- **Aim of the task**:
Extract every line where the string "scene" appears.

Data records
◆ ◆ ◆ ◆
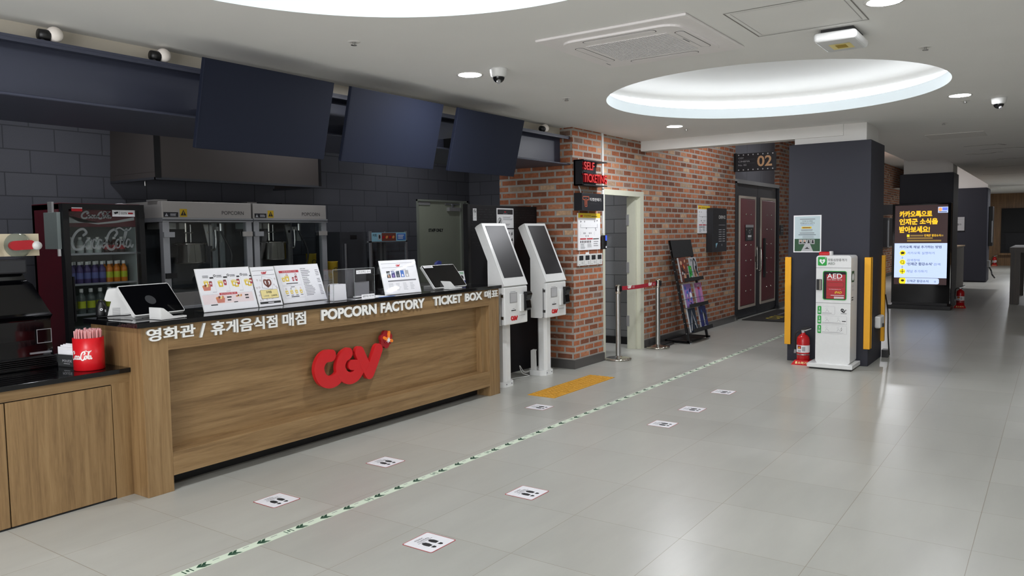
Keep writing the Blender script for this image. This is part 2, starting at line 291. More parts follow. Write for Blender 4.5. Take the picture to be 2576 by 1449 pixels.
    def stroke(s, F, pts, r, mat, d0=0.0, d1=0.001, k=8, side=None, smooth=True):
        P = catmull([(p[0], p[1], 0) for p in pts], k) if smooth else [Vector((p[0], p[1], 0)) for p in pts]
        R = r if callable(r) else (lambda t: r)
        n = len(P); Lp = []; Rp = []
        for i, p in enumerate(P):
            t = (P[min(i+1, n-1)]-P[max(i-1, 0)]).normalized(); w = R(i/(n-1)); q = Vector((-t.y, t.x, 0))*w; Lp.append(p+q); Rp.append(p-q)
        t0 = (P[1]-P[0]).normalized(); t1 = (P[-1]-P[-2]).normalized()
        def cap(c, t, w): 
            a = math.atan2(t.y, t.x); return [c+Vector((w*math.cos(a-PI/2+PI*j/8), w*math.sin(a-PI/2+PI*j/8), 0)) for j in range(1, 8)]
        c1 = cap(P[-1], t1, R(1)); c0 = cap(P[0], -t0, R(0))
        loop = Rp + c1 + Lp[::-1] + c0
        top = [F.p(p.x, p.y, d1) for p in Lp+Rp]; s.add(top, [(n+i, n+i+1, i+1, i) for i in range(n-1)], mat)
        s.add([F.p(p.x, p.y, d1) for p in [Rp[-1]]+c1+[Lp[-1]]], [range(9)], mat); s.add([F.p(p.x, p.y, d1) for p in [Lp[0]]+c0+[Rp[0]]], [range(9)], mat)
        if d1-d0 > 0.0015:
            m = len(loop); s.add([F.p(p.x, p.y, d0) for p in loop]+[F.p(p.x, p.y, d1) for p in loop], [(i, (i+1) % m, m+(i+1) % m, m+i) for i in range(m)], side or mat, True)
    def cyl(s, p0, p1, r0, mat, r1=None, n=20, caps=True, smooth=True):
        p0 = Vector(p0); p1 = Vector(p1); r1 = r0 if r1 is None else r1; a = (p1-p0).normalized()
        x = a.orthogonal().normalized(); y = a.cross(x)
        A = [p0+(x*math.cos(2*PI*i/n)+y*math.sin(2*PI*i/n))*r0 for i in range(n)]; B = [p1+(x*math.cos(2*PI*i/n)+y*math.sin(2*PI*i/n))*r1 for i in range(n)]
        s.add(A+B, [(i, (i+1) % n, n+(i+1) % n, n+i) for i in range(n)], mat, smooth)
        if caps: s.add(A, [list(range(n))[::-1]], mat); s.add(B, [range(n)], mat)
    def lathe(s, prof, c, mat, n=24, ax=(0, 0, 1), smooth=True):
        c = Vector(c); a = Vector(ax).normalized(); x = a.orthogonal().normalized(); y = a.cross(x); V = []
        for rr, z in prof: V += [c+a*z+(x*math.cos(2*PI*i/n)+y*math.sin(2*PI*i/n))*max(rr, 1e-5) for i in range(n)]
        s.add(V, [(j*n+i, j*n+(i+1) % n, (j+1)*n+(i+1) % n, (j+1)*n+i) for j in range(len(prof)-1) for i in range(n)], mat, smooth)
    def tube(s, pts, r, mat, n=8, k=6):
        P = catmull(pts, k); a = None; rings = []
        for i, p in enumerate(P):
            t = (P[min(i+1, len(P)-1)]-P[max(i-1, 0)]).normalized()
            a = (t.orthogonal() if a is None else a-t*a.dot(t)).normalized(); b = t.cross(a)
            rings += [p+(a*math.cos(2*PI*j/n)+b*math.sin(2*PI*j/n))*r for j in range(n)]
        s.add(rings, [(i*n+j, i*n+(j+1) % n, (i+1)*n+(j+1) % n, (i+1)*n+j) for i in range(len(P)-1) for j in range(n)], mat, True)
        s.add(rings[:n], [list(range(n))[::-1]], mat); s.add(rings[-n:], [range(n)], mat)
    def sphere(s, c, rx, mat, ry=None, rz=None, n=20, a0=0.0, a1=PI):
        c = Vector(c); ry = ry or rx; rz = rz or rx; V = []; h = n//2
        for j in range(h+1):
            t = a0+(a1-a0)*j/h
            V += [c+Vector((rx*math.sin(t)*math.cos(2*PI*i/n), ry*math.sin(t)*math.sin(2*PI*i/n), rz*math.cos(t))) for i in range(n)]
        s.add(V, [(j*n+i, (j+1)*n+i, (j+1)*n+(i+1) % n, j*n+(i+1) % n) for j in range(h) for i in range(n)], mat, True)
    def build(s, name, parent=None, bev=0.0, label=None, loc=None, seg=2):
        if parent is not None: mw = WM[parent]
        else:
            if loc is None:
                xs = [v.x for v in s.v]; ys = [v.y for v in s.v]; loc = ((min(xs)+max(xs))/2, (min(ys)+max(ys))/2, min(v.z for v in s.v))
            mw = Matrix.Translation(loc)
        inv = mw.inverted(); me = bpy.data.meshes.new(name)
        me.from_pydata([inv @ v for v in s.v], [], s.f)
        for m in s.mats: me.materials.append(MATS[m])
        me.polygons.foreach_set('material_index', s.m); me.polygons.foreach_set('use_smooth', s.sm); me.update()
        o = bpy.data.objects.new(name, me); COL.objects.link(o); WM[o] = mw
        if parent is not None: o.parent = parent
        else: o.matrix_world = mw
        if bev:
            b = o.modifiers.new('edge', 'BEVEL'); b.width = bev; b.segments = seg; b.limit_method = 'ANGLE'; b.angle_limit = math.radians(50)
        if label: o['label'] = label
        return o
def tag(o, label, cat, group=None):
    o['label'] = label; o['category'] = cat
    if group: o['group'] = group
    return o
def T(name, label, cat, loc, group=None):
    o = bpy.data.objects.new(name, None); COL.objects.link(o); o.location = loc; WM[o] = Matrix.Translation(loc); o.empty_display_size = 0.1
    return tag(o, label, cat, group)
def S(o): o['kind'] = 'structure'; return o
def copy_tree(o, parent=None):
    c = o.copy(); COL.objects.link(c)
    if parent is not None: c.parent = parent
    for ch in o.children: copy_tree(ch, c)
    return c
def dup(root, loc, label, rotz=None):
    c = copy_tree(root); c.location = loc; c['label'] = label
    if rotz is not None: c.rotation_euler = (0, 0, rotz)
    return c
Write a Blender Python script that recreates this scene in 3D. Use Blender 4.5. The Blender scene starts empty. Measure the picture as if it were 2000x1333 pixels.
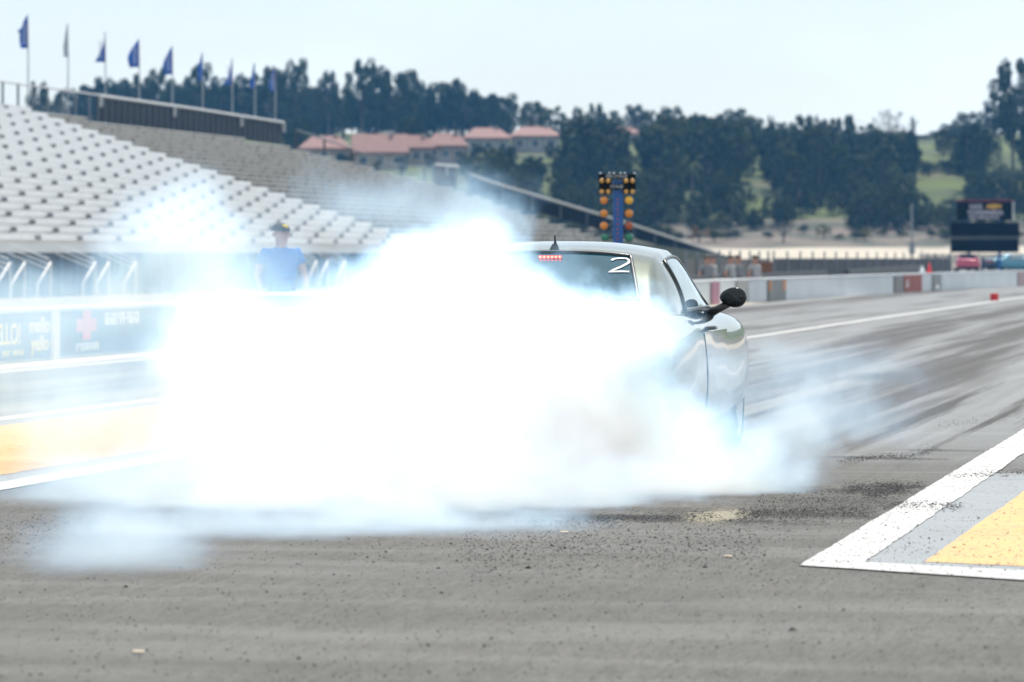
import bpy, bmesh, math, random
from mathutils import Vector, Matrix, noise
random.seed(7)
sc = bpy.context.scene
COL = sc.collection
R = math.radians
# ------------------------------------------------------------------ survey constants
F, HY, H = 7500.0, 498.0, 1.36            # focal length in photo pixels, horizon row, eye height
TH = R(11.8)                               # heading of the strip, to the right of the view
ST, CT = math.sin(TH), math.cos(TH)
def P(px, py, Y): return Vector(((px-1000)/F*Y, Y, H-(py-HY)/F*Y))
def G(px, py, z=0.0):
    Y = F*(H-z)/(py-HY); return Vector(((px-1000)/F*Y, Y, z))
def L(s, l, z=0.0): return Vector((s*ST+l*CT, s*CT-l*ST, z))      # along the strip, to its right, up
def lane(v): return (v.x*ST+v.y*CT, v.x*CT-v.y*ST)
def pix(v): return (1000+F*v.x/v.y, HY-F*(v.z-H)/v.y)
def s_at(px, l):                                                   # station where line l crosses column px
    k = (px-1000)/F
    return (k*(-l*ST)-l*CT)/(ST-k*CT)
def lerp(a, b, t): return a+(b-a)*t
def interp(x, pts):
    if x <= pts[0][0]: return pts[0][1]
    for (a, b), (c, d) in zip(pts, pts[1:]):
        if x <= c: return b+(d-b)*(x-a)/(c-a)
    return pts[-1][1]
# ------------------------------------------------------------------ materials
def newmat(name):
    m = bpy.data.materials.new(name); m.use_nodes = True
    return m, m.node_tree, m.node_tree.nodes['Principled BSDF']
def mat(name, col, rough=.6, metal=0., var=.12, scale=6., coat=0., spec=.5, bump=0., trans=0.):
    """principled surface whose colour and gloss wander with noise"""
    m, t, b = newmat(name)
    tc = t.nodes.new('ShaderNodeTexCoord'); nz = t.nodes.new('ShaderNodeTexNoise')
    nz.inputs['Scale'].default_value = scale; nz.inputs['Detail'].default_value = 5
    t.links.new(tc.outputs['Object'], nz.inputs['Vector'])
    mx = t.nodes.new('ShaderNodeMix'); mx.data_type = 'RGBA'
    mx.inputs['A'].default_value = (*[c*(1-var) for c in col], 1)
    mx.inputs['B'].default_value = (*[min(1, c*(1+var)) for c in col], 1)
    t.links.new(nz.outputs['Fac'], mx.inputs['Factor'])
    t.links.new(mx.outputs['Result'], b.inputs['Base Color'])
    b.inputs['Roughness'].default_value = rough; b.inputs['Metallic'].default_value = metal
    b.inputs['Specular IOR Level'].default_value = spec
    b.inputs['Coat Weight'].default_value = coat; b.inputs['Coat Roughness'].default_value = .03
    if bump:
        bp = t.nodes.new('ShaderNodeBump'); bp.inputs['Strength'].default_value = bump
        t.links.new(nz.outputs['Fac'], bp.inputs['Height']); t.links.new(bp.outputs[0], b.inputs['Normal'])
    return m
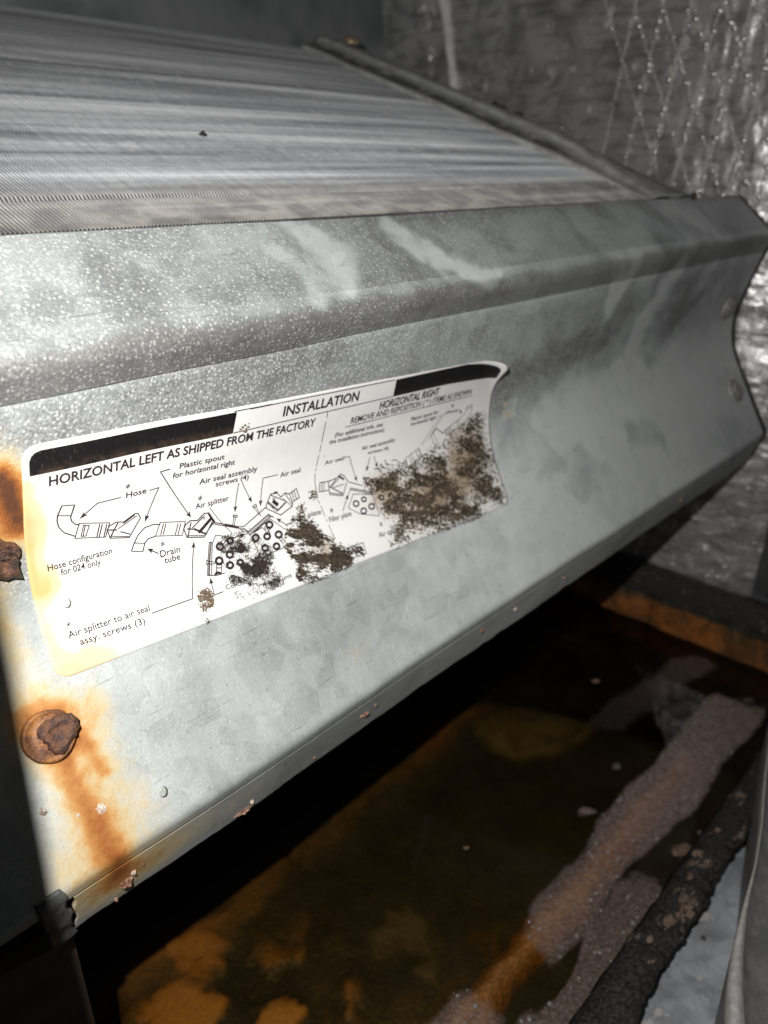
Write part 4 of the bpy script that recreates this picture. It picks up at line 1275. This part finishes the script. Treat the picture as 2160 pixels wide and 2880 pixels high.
◆ ◆ ◆ ◆
- **Expected output**:
Write a Blender Python script that recreates this scene in 3D. Use Blender 4.5. The Blender scene starts empty. Measure the picture as if it were 2000x1333 pixels.
sc = bpy.context.scene